The KHL is a league that was built on the vision to challenge the NHL has the world's top hockey league, partially through incentivizing superstars to come to (or stay in) Russia for above-average salaries. The KHL can support their brand positioning as a superstar-driven league by telling the story of the league through the eyes of its players. NHL Sponsor GoPro released various videos filmed with the companies first-person camera technology, highlighting the world-class talent of its players. The NHL has also developed the "off-ice"story of its players, humanizing NHL athletes through content like HBO 24/7. Leagues have a role to play in providing their players a chance to appear more marketable and will in turn benefit from sponsor interest.

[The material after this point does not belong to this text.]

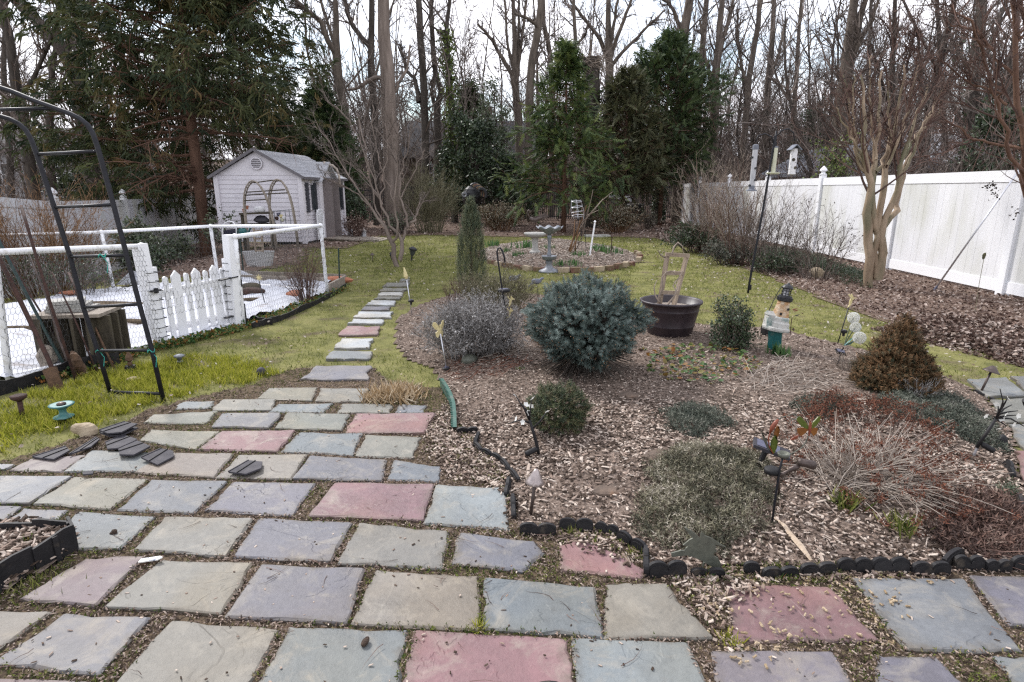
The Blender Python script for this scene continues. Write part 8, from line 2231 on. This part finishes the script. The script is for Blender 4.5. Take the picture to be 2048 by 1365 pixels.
# spill over the patio along the bed's left and front edges
SP1 = fp([(845,850),(905,790),(925,868),(1000,920),(1034,1000),(1034,1060),(1012,1060),(1008,1000),(880,955),(850,915)])
SP2 = fp([(1295,1150),(1900,1140),(1900,1165),(1700,1172),(1560,1168),(1440,1250),(1500,1330),(1450,1330),(1400,1250),(1330,1175)])
SP3 = fp([(1100,1060),(1240,1075),(1290,1110),(1290,1150),(1200,1130),(1110,1100)])
for poly,n in ((SP1,2600),(SP2,1300),(SP3,420)):
    p = inside_pts(poly,n,g); st = on_stone(p,STONE_POLY); e = dist_poly(p[:,:2],poly); k = g.random(len(p)) < np.clip(e/.10,.12,1); p = p[k]; st = st[k]
    p[:,2] += np.where(st,.026,.016)+g.uniform(0,.008,len(p)); n = len(p)
    m = MB(); sc = np.stack([np.clip(g.gamma(4,.0075,n),.012,.07),g.uniform(.018,.05,n),g.uniform(.02,.05,n)],1); scatter(m,*CHIP,p,flatdirs(n),sc,up=upish(n),g=g); stuff('wood_chips',m,'chip')
p = inside_pts(SIDEBED,2600,g,.01); p[:,2] += g.uniform(.035,.06,len(p)); n = len(p); m = MB(); sc = np.stack([np.clip(g.gamma(4,.010,n),.015,.09),g.uniform(.02,.06,n),g.uniform(.02,.06,n)],1); scatter(m,*CHIP,p,flatdirs(n),sc,up=upish(n),g=g); stuff('wood_chips',m,'chip')
p = inside_pts(CIRC,7000,g); p[:,2] += .02; n = len(p); m = MB(); sc = np.stack([g.uniform(.03,.12,n),g.uniform(.03,.08,n),g.uniform(.03,.08,n)],1); scatter(m,*BIT,p,flatdirs(n),sc,up=upish(n,.5),g=g); stuff('pale_straw_mulch',m,'stalk')
# peanut shells and bits on the front stones at right
PN = (np.array([[-.5,0,0]]+[[x,r*math.cos(a),r*math.sin(a)] for x,r in ((-.36,.20),(-.05,.15),(.28,.22),(.46,.10)) for a in np.linspace(0,2*math.pi,6,endpoint=False)]),
      [[0,1+(j+1) % 6,1+j] for j in range(6)]+[[1+i*6+j,1+i*6+(j+1) % 6,7+i*6+(j+1) % 6,7+i*6+j] for i in range(3) for j in range(6)]+[[19+j for j in range(6)]])
PNZ = fp([(1320,1160),(1900,1150),(1780,1300),(1640,1290),(1520,1365),(1440,1320),(1380,1210)])
p = inside_pts(PNZ,460,g); st = on_stone(p,STONE_POLY); k = (g.random(len(p)) < np.where(st,.28,1)); p,st = p[k],st[k]; p[:,2] += np.where(st,.028,.018); n = len(p)
m = MB(); scatter(m,PN[0],PN[1],p,flatdirs(n,.15),g.uniform(.013,.027,n),g=g); stuff('peanut_shells',m,'peanut')
# scattered chips, twigs and crumbs on all the stones
p = inside_pts(PATIO,520,g,.0,near=2.2); p[:,2] += .025; n = len(p); m = MB(); sc = np.stack([g.uniform(.005,.024,n),g.uniform(.012,.03,n),g.uniform(.01,.03,n)],1); scatter(m,*CHIP,p,flatdirs(n,.1),sc,up=upish(n,.2),g=g); stuff('stray_chips',m,'chip')
p = inside_pts(PATIO,130,g,.0,near=2.2); P,R1 = grow(p+(0,0,.026),flatdirs(130,.0),g.uniform(.03,.14,130),np.full(130,.0014),6,.22,0,g); P[:,:,2] = P[:,:1,2]+g.uniform(0,.004,P.shape[:2]); m = MB(); tubes(m,P,R1,3); stuff('stray_twigs',m,'twig_red')
# joint debris and moss between the stones
p = inside_pts(PATIO,52000,g,.0,near=2.4); k = ~on_stone(p,STONE_POLY+STEP_POLY,.004); p = p[k]
q = inside_pts(PATIO,26000,g,0,near=1.8); q = q[~on_stone(q,STONE_POLY+STEP_POLY,.004)]; p = np.concatenate([p,q])
patch = np.sin(p[:,0]*3.1+1.3*np.sin(p[:,1]*2.2))*np.sin(p[:,1]*2.7+p[:,0])+g.normal(0,.5,len(p))
d_ = p[patch <= .45]; d_[:,2] += .012+g.uniform(0,.012,len(d_)); n = len(d_); m = MB(); sc = np.stack([g.uniform(.006,.022,n),g.uniform(.008,.022,n),g.uniform(.008,.03,n)],1); scatter(m,*BIT,d_,flatdirs(n,.3),sc*(1,1,2),up=upish(n,.5),g=g); stuff('joint_debris',m,'chip_dark')
d_ = p[patch > .12]; d_[:,2] += .012; n = len(d_); m = MB(); scatter(m,*_brush(4,.7,.14,6),d_,nrm(g.normal(0,.8,(n,3))+(0,0,.8)),g.uniform(.008,.024,n),g=g); stuff('joint_moss',m,'moss_bit')
# leaf litter
p = inside_pts(LITTER_R,20000,g,.02,near=6.0); p[:,2] += g.uniform(.015,.045,len(p)); n = len(p); m = MB(); L_ = g.uniform(.022,.060,n)*np.clip(p[:,1]/9,1,2.2)
for T_,k in ((CURL,p[:,1] < 9.5),(LEAF,p[:,1] >= 9.5)): scatter(m,*T_,p[k],flatdirs(k.sum(),.35),L_[k],up=upish(k.sum(),.7),g=g)
stuff('fallen_leaves',m,'leaf_dry')
# heap of raked leaves
HEAP = fp([(1740,660),(1850,640),(1990,650),(2100,680),(2060,740),(1960,715),(1860,690)])
p = inside_pts(HEAP,6500,g); p[:,2] += g.uniform(.02,.16,len(p))*smooth(dist_poly(p[:,:2],HEAP)/.3); n = len(p); m = MB(); scatter(m,*CURL,p,flatdirs(n,.4),g.uniform(.025,.06,n),up=upish(n,.8),g=g); stuff('fallen_leaves',m,'leaf_dry')
p = inside_pts(LITTER_B,6500,g,.05); p[:,2] += g.uniform(.02,.05,len(p)); n = len(p); m = MB(); scatter(m,*LEAF,p,flatdirs(n,.35),g.uniform(.06,.13,n),up=upish(n,.7),g=g); stuff('fallen_leaves',m,'leaf_dry')
p = inside_pts(LITTER_L,2200,g,.05); p[:,2] += g.uniform(.02,.05,len(p)); n = len(p); m = MB(); scatter(m,*LEAF,p,flatdirs(n,.35),g.uniform(.04,.10,n),up=upish(n,.7),g=g); stuff('fallen_leaves',m,'leaf_dry')
# woodland floor beyond the iron fence
F_ = np.array([[-16,33],[12,33],[20,46],[-26,46]]); p = inside_pts(F_,5000,g); p[:,2] += .03; n = len(p); m = MB(); scatter(m,*LEAF,p,flatdirs(n,.35),g.uniform(.10,.22,n),up=upish(n,.7),g=g); stuff('fallen_leaves',m,'leaf_dry')
# leaf scraps on the mulch bed's far side and on the lawn
p = inside_pts(BED,900,g,.02); p = p[p[:,1] > 4.6]; p[:,2] += .03; n = len(p); m = MB(); scatter(m,*CURL,p,flatdirs(n,.35),g.uniform(.02,.05,n),up=upish(n,.7),g=g); stuff('fallen_leaves',m,'leaf_dry')
p = inside_pts(LAWN,24000,g,.0,near=8); bad = (dist_poly(p[:,:2],BED) >-.05) | (dist_poly(p[:,:2],PATIO) >-.05) | (dist_poly(p[:,:2],VEG) >-.1) | on_stone(p,ALLSTONE)
dr_ = np.abs(dist_poly(p[:,:2],LITTER_R)); k = ~bad & (g.random(len(p)) < np.clip(1.15-dr_/2.2,.22,1)); p = p[k]; p[:,2] += g.uniform(.02,.045,len(p)); n = len(p); m = MB(); scatter(m,*LEAF,p,flatdirs(n,.3),g.uniform(.012,.045,n)*np.clip(p[:,1]/8,1,1.8),up=upish(n,.6),g=g); stuff('scattered_leaves',m,'leaf_pale')
# lawn grass
def lawn_pts(n,near):
    p = inside_pts(LAWN,n,g,.0,near=near)
    bad = (dist_poly(p[:,:2],BED) >-.01) | (dist_poly(p[:,:2],PATIO) > .03) | (dist_poly(p[:,:2],VEG) >-.02) | on_stone(p,ALLSTONE,-.012) | (dist_poly(p[:,:2],LITTER_R) > .12) | (dist_poly(p[:,:2],CIRC) >-.02) | (dist_poly(p[:,:2],LITTER_B) > .3)
    bad |= dist_poly(p[:,:2],LITTER_L) > .2
    bad |= (p[:,0] <-3.2-.40*(p[:,1]-4.8)) & (p[:,1] > 5.6) & (p[:,1] < 10)
    p = p[~bad]
    vis = np.abs(p[:,0]) < p[:,1]*.95+.8
    return p[vis]
def bare(p):
    return np.sin(p[:,0]*2.3+1.7*np.sin(p[:,1]*1.3))*np.sin(p[:,1]*1.9+1.1*np.sin(p[:,0]*1.6))+.5*np.sin(p[:,0]*7.1+p[:,1]*5.3)*np.sin(p[:,1]*8.3-p[:,0]*4.1)
p = lawn_pts(230000,8.0); b_ = bare(p); k = g.random(len(p)) < np.clip(1.0-.8*smooth((b_-.2)/.6),.08,1); p = p[k]; n = len(p)
dist = np.hypot(p[:,0],p[:,1]); rn = np.clip(g.normal(.42,.24,n)+.25*smooth((bare(p)+.1)/.8),0,1); L = g.uniform(.020,.048,n)*np.clip(dist/8,1,1.9); D = nrm(np.c_[g.normal(0,.65,(n,2)),np.ones(n)])
m = MB()
for T_,k in ((BLADE,dist < 6.5),((np.array([[0,-.06,0],[0,.06,0],[1,0,.1]]),np.array([[0,1,2]])),dist >= 6.5)): scatter(m,T_[0]*np.array([1,1.4,1]),T_[1],p[k]-(0,0,.004),D[k],L[k],rnd=rn[k],g=g)
stuff('grass',m,'grass')
print('grass blades',n)
# bright mossy tufts on the left lawn
TZ = fp([(-60,830),(120,760),(240,735),(420,705),(560,735),(590,750),(470,775),(330,812),(200,850),(40,895),(-80,925)])
c = inside_pts(TZ,150,g,.05); c = c[~on_stone(c,ALLSTONE,-.06)]; w = g.uniform(.04,.13,len(c)); reps = (w*1300).astype(int)
p = np.repeat(c,reps,0); p[:,:2] += g.normal(0,1,(len(p),2))*np.repeat(w,reps)[:,None]*.6; p = p[(dist_poly(p[:,:2],PATIO) < .02) & ~on_stone(p,ALLSTONE,-.01)]; n = len(p); p[:,2] = H(p[:,0],p[:,1])
m = MB(); scatter(m,BLADE[0]*np.array([1,.8,1]),BLADE[1],p,nrm(np.c_[g.normal(0,.55,(n,2)),np.ones(n)]),g.uniform(.035,.085,n),g=g); stuff('mossy_grass',m,'moss')
# greens along the foot of gate, edging and stepping stones
E1 = np.concatenate([np.linspace(flat(330,698)[:2],flat(478,662)[:2],40),np.linspace(flat(480,662)[:2],flat(690,582)[:2],40),np.linspace(flat(100,765)[:2],flat(320,700)[:2],40)])
p = np.repeat(E1,26,0)+g.normal(0,.045,(len(E1)*26,2)); p = np.c_[p,H(p[:,0],p[:,1])]; n = len(p); m = MB(); scatter(m,*LEAF,p+np.c_[np.zeros((n,2)),g.uniform(.01,.07,n)],nrm(g.normal(0,1,(n,3))+(0,0,.3)),g.uniform(.02,.05,n),g=g); stuff('weeds',m,'green_leaf')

2. Help B2B Sponsors Tell Their Story: Some of the KHL's largest sponsors include state-owned organizations like Gazprom, ERIELL, and OJSC Severneftegazprom. These brands have massive category leadership positions, are non-consumer facing, and have very little incentive to activate. However, even B2B brands have a story to tell. The NHL recently partnered with B2B technology solutions provider SAP, who will be revamping how statistics are displayed on the NHL.com website. The KHL could potentially work with an Energy/Gas sponsor to tell consumers the story of how the league and its teams are "powered by" a certain sponsor.

3. Develop Synergies with Grassroots Hockey Properties: Professional sports leagues are in many respects aspirational properties. There are natural opportunities for sponsors to leverage a pro sport league to demonstrate their commitment to that particular sport's grassroots level. Tier-1 NHL sponsors like Tim Horton's (Timbits Hockey Program), Scotiabank (sponsorship of 5000 youth hockey teams), and Kraft (Kraft Hockeyville helps fund arena infrastructure projects in Canadian communities) all leverage their NHL partnerships to tell this story. The KHL can invest in partnerships with the minor hockey establishment in each of its operating countries, providing sponsors with an opportunity to activate through a community-focused lens.

Narrowing the Gap: KHL commissioner Alex Medvedev recently announced plans for a new league development strategy in a year where the league is expected to turn its first ever profit.The KHL may never truly catch up to the NHL in the race to become to world's top hockey league, and how sponsorship fits into the strategic direction of the league is just one piece of the puzzle. But in its quest to optimize how corporate sponsors can leverage an association with the "2nd best hockey league in the world" in order to meet their brand and business objectives, the league would be best served to look forward at the NHL, currently leading the race. In that they must just find somebody to chase.